Chrome’s omnibox is excellent and terrible at the same time. On one hand, you can search or go straight to a URL without picking a different spot for each task. On the other hand, some weird design decisions have made it difficult to use.

Let’s start with what the omnibox is. It’s the bar toward the top of the screen where you can type in the URL you want to go to. Or you can search. It’s a convenient way to do whatever you want in one place.

Most browsers use this mechanism now. But I’m unhappy with a few of the choices the Chrome developers have made in terms of usability.

Firefox is my browser of choice these days, but as a web developer I still need to use Chrome regularly. So I’ll discuss the problem and then show you how to fix it.

The problem

First, a single click in the omnibox highlights all the text in the box. This is contrary to how a single click behaves in most other parts of my operating system. Single click should put a cursor where I clicked, not highlight the entire line. So if I want my cursor at a certain point, I have to click once, wait, then click the spot I want.
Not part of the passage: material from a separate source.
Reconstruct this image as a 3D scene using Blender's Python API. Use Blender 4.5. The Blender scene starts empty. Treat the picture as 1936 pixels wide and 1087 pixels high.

I’m not a fan of this design, but I understand the rationale. Most users click the omnibox with the intention of typing a url or a search. Not to edit what’s already there. I get it.

But for argument’s sake, let’s say I want to edit part of the URL. Now I have a problem.

I click once, the entire line highlights. I click again on the spot where I want my cursor and suddenly all the text shifts over. Where did my spot go? Now I have to look for it again before I can edit.

This is really bad design. What idiot would think that’s a good user experience? I don’t get it.

Why is this happening? Because of another poor design decision. Most URLs look something like this (using my site as an example): https://www.chrislmeyers.com. This is the actual URL.

What Chrome shows you is: chrislmeyers.com. This is not an actual URL. It hides the scheme (https) and the subdomain (www) from you.

This behavior is bad enough on its own. It’s rarely a good idea to un-educate people or to encourage ignorance. These pieces of the URL are important. People should see them.

The biggest usability problem is the design’s impact on my attempt to highlight part of a URL or place my cursor in a specific spot. Clicking once highlights all the text in the box. Clicking again reveals the scheme and subdomain, shifting the text to the right. My cursor is no longer hovering over the text I wanted to click on. This is frustrating and very poorly done on Google’s part.

Imagine if one of your other applications did this. What if Word waited until you moved your mouse over the save button, then moved the button to the right. How useful would that be?

The solution (for now)

Fortunately, Chrome has begrudgingly provided an obscure way to fix this. First, click in the URL bar / omnibox and type: chrome://flags. Hit enter.

In the search box at the top, type: omnibox-context

You should see a setting called “Context menu show full URLs”. Set that to enabled. Restart Chrome.

You would think that would be it, but you’re not done yet. Now you need to right-click in the omnibox and click on “Always Show Full URLs”.

Now your browser will behave like it should. I hope this helps someone other than just me.

If Chrome changes this behavior and hides the setting in a different spot (They’ve already done it at least once), I’ll make sure and update this post accordingly.